Towards Efficient and General-Purpose Few-Shot Misclassification Detection for Vision-Language Models

TL;DR

This work tackles the problem of misclassification detection under safety-critical conditions by addressing overconfident errors. It introduces FSMisD, a few-shot prompt-learning framework that leverages vision-language models to avoid training from scratch, using per-class category prompts and adaptive pseudo samples generated via textual guided augmentation, complemented by a negative loss and orthogonal negative prompts to calibrate confidence. The method demonstrates consistent improvements across ImageNet and domain-shift datasets, including natural adversaries and out-of-distribution scenarios, while offering substantial gains in efficiency over traditional full-training MisD approaches. The practical impact lies in enabling scalable, efficient, and robust misclassification detection for large-scale and dynamically changing datasets, with strong generalization and competitive performance on smaller benchmarks as well.

Abstract

Reliable prediction by classifiers is crucial for their deployment in high security and dynamically changing situations. However, modern neural networks often exhibit overconfidence for misclassified predictions, highlighting the need for confidence estimation to detect errors. Despite the achievements obtained by existing methods on small-scale datasets, they all require training from scratch and there are no efficient and effective misclassification detection (MisD) methods, hindering practical application towards large-scale and ever-changing datasets. In this paper, we pave the way to exploit vision language model (VLM) leveraging text information to establish an efficient and general-purpose misclassification detection framework.

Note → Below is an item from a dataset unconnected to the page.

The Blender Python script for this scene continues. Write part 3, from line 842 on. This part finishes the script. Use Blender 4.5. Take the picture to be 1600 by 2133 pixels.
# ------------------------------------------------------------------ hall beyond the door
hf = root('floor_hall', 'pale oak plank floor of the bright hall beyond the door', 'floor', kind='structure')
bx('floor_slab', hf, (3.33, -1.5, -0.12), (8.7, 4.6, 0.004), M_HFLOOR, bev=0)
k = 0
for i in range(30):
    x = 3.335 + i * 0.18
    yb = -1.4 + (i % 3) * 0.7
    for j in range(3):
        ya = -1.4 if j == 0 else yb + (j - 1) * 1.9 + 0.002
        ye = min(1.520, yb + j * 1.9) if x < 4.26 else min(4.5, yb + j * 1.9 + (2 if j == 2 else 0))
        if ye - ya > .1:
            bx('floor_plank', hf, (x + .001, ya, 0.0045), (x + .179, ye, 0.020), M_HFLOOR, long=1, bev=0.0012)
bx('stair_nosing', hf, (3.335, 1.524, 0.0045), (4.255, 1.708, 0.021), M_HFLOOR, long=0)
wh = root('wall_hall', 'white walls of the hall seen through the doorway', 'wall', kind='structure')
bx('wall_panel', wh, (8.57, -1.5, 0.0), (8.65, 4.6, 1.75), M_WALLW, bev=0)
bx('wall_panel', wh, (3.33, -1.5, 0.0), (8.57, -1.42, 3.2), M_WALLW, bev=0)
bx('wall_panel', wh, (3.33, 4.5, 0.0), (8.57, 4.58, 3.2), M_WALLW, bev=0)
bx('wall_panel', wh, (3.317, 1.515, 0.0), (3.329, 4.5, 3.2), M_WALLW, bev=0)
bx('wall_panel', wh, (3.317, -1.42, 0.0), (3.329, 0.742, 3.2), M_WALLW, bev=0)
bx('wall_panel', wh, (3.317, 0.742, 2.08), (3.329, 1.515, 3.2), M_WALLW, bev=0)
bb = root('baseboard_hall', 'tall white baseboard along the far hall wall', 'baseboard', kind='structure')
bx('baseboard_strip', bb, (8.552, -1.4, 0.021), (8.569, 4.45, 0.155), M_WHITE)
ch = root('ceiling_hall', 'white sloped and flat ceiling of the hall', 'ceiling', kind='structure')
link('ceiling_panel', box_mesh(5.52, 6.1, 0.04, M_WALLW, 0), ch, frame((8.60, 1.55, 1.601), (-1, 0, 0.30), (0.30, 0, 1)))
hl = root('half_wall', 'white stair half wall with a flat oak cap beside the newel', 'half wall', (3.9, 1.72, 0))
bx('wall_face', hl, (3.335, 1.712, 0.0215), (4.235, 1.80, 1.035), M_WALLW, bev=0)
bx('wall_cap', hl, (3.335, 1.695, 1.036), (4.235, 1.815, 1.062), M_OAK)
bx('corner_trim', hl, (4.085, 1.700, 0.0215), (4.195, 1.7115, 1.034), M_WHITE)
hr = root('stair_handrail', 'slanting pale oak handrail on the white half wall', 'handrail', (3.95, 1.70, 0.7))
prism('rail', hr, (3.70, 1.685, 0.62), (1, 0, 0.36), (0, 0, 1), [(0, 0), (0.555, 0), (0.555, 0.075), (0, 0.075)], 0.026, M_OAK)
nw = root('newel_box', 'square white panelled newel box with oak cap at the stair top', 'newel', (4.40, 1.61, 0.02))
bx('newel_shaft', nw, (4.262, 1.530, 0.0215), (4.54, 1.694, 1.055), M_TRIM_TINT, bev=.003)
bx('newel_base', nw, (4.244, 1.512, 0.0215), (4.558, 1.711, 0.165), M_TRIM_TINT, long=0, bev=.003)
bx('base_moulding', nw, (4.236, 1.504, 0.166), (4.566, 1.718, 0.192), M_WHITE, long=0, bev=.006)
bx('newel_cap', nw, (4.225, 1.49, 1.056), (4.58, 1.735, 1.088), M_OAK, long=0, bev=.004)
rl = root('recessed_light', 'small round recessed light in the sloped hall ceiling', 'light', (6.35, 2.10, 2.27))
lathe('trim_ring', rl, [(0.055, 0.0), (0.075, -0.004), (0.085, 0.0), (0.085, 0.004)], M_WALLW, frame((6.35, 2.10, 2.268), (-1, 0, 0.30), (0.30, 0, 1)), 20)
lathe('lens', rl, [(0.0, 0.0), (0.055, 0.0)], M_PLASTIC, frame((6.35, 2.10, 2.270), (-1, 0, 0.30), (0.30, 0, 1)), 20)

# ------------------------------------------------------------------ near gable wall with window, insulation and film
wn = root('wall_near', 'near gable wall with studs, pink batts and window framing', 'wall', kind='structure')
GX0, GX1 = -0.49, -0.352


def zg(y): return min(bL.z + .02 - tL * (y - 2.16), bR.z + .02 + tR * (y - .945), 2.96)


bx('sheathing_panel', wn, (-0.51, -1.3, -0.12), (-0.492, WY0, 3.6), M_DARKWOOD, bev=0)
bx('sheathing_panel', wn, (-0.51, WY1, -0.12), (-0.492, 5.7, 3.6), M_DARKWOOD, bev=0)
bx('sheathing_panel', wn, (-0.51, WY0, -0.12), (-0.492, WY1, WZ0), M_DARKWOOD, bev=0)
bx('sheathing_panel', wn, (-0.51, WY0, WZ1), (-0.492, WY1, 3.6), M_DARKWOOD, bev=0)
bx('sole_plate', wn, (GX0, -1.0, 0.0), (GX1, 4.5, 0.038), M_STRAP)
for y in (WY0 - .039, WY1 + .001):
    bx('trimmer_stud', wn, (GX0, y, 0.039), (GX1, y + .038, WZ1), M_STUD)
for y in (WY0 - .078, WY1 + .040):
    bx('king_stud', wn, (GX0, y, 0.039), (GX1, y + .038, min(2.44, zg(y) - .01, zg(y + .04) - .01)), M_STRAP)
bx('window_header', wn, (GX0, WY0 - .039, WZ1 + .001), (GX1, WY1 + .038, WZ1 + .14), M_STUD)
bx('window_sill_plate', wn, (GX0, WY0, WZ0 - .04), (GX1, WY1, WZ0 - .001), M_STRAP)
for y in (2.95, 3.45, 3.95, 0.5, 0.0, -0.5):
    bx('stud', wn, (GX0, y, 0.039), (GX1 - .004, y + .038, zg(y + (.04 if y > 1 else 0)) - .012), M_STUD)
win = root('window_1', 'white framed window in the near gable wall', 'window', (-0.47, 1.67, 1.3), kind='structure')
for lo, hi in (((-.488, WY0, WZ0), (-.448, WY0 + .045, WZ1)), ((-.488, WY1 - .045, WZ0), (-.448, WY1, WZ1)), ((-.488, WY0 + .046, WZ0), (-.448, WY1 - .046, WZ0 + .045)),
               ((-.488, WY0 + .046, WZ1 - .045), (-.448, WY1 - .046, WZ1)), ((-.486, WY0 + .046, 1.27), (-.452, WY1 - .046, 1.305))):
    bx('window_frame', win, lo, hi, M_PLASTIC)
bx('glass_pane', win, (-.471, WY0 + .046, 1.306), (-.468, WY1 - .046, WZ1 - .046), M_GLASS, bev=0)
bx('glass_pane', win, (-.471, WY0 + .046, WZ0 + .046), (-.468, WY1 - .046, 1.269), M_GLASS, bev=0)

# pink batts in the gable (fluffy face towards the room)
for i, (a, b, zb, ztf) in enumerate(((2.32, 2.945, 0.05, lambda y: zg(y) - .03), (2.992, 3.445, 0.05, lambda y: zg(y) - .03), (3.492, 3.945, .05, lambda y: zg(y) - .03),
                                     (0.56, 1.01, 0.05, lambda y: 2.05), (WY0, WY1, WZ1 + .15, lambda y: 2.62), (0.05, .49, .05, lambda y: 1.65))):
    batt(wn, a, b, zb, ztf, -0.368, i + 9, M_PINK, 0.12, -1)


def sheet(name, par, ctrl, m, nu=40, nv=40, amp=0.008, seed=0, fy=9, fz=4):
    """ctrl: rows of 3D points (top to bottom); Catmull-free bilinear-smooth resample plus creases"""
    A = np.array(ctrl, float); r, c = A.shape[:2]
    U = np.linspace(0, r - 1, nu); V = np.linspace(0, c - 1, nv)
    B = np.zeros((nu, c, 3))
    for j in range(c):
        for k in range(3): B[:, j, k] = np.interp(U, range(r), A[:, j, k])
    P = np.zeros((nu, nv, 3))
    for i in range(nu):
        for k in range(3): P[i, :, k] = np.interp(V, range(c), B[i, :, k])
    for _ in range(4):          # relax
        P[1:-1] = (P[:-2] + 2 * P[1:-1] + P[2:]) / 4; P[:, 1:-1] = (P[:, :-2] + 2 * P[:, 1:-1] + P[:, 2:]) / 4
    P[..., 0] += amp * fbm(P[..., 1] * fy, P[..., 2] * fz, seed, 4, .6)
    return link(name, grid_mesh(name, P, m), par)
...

By harnessing the power of VLM, we construct FSMisD, a Few-Shot prompt learning framework for MisD to refrain from training from scratch and therefore improve tuning efficiency. To enhance misclassification detection ability, we use adaptive pseudo sample generation and a novel negative loss to mitigate the issue of overconfidence by pushing category prompts away from pseudo features. We conduct comprehensive experiments with prompt learning methods and validate the generalization ability across various datasets with domain shift. Significant and consistent improvement demonstrates the effectiveness, efficiency and generalizability of our approach.

Figures (7)

• Figure 1: Overall definition of misclassification detection and comparison between traditional methods and our framework.
• Figure 2: Efficiency comparison between traditional method and the proposed method.
• Figure 3: Overall structure of the proposed prompt learning framework for misclassification detection. Adaptive pseudo sample generation is employed to generate pseudo samples and enhance misclassification detection by pushing category prompts away from pseudo labels. Two components are trained together in an end-to-end manner to construct a clear margin for misclassification and enhance confidence estimation.
• Figure 4: Variation of few-shot misclassification detection performance as samples of each class increase. Outcomes of AURC, AUROC, and FPR95 are reported, respectively.
• Figure 5: Visualization of different cases in MisD. Compared with previous method, our method successfully mitigates overconfidence and improves MisD performance.